After decades of hard use, MIT is undertaking a complete renovation of its Sloan Building, hub of the Sloan School of Management, on Memorial Drive in Cambridge. After removing all furnishings suitable for reuse on campus, MIT was left with nearly 850 pieces of surplus, including office and school furnishings, desks, seating, file cabinets, shelving, work tables, and more.
MIT has a strong commitment to Sustainability, so they looked for an alternative to throwing these items in the dumpster. MIT has worked with IRN on reuse and recycling initiatives for more than a decade; they were one of our very first members. So it was natural they called IRN for help.
Finding a home for the surplus wasn’t an issue. The issue was schedule. When MIT called, just a week remained before the start of renovation, and that week included Labor Day. And there were logistics issues: no loading dock; a single, slow elevator; long carries; and the City of Cambridge, which imposes severe restrictions on trucking. And there was enough surplus to fill five tractor-trailers; it wasn’t a small project.
With just a couple of days to work with, we didn’t have time to arrange trucking straight from MIT to a nonprofit recipient. Or more accurately, we didn’t have time to be sure there wouldn’t be hangups. The demo contractor was in the wings, on his own tight schedule. Hangups were something we couldn’t afford.

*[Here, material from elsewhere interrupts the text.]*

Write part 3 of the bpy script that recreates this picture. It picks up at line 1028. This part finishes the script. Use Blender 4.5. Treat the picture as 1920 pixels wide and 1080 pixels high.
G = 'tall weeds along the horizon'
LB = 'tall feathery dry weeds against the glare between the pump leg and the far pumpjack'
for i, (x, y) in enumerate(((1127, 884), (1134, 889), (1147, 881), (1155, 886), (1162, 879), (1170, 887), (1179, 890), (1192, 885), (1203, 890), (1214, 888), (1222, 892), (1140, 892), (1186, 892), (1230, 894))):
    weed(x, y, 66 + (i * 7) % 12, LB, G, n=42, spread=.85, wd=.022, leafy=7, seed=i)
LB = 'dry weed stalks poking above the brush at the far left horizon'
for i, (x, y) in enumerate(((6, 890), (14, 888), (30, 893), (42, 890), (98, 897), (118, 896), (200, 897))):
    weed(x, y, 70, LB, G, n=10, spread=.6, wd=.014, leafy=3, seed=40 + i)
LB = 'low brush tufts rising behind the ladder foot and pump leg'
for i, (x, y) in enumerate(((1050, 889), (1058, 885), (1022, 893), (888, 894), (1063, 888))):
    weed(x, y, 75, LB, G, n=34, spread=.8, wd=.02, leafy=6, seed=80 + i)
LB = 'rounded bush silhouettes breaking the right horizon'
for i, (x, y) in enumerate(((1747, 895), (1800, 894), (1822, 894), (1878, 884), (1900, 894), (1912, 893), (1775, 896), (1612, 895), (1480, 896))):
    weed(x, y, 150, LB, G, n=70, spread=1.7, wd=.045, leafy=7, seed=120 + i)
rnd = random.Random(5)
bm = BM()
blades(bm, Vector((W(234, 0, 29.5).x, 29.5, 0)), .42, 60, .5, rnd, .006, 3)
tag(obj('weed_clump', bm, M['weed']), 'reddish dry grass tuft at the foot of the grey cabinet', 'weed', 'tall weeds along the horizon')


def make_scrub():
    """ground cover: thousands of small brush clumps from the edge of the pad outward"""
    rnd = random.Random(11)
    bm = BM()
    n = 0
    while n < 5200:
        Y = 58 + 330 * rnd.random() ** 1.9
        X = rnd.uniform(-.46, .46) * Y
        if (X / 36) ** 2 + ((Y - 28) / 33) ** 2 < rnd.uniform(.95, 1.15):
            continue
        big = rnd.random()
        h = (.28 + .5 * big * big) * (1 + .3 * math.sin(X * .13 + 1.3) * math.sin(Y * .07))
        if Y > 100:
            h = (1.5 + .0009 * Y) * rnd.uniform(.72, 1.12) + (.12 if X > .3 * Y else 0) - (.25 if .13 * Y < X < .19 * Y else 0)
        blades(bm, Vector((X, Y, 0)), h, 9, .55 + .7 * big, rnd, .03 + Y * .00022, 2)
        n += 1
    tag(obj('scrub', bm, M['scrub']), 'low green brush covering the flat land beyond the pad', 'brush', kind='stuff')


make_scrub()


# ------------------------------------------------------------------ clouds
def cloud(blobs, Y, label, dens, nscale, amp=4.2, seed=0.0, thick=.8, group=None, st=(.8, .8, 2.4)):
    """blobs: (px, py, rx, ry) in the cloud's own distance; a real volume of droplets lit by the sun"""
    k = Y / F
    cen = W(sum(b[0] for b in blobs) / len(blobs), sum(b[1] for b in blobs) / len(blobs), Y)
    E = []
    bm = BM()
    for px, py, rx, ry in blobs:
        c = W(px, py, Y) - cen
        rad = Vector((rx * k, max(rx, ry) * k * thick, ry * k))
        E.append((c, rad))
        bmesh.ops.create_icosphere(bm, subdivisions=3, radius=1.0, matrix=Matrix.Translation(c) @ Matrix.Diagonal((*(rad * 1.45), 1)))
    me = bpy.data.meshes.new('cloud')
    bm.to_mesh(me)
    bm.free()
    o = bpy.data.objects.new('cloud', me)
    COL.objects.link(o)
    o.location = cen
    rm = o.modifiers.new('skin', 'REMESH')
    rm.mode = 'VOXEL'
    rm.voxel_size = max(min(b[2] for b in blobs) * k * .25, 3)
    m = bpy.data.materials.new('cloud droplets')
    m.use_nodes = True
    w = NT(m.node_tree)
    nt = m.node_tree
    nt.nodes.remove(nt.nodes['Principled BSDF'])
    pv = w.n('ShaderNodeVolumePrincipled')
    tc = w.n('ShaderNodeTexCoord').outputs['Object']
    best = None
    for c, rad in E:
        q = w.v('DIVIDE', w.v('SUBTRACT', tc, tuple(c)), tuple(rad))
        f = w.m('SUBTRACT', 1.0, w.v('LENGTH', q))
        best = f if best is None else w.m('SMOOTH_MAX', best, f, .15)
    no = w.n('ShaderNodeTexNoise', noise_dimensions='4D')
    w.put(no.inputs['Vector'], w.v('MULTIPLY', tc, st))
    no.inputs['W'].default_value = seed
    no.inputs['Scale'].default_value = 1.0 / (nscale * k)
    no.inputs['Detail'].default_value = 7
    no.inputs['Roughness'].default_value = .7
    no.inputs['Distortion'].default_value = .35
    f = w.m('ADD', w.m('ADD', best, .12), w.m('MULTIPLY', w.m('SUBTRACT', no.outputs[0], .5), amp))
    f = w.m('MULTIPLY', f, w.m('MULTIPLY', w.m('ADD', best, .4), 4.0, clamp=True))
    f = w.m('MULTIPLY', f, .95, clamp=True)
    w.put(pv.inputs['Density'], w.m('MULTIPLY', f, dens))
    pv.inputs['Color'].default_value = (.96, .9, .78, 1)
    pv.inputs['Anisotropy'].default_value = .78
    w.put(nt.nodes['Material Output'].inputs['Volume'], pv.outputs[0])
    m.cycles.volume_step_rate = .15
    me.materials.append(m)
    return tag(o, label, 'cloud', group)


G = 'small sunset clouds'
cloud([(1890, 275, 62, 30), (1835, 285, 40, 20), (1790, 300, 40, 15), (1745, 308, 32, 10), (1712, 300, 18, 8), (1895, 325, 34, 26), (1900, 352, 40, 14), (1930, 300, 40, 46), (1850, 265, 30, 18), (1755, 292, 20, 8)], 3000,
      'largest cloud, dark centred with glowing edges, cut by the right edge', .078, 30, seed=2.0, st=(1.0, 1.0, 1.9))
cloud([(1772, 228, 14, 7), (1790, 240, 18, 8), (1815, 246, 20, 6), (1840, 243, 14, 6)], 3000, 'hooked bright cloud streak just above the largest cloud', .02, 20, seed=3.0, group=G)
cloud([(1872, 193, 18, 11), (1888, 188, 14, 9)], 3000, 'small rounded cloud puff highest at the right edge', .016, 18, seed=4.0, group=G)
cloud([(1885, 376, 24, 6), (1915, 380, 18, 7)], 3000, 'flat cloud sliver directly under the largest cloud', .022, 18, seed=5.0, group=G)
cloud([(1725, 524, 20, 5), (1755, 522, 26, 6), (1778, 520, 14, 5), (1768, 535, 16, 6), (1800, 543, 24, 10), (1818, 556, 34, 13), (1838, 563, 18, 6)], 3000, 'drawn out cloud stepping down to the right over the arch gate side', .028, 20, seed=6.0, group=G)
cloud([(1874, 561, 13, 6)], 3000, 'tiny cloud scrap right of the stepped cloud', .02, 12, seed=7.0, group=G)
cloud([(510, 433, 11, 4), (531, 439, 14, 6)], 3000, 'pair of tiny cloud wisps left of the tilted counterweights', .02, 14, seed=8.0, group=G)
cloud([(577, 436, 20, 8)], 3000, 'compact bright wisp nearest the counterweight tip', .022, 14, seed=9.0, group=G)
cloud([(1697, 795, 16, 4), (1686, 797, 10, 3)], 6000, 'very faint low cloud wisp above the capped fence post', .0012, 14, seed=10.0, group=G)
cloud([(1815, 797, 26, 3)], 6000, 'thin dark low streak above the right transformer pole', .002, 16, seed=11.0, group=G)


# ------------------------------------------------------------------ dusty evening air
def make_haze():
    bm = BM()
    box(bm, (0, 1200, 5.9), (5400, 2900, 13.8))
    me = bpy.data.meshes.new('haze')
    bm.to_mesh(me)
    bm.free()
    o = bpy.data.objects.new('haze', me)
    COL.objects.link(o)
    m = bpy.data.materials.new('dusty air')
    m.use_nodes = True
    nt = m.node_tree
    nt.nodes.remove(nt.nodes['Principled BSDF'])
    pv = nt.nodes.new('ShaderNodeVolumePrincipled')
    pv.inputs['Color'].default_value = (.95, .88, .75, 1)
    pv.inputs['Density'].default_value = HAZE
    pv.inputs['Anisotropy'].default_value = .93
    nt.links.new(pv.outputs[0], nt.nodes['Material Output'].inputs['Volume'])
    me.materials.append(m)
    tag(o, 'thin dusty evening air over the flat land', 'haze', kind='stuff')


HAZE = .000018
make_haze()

The solution, worked out with our partner Olympia Moving & Storage, was to set up a shuttle to IRN’s warehouse in Somerville, about two miles away. One crew at MIT loaded Olympia box trucks as fast as they could; another crew attended the trucks in Somerville, where they unloaded as fast as they could. The long distance tractor trailers were instructed to arrive in Somerville, where the Somerville crew packed them high and tight for shipment to charitable recipients.
With a hammer deadline to empty the building by the close-of-business on Friday, MIT gave verbal approval for the project on Wednesday, September 4. On Thursday, IRN and Olympia mobilized a 14-man crew and four 26-foot box trucks. That day, we shuttled ten truckloads from the Sloan Building to our warehouse. On Friday, the crew loaded and shuttled another seven trucks. At 1:00 PM on Friday we did a final walk-through with MIT, buttoned up, and turned the building over for renovation. By Tuesday of the following week, the tractor-trailers had arrived, been loaded, and departed Somerville, on their way to needy communities.
The ultimate recipients were identified through longtime IRN charitable partner Food For The Poor. Of the five trailers filled with MIT’s surplus, one trailer was sent to an FFP sister organization in Ghana, in West Africa, two trailers were sent to community development projects in Nicaragua, and two were sent to FFP’s warehouse in Jamaica, for distribution to relief projects there, in Haiti, and elsewhere in the Caribbean.
Great thanks go to MIT for their commitment to reuse and making this project happen; to Olympia for rescheduling other projects to make this one possible; and to Food For The Poor for so quickly identifying and setting up transportation to recipients. Cooperation is a great thing, and cooperation for a good cause is the best.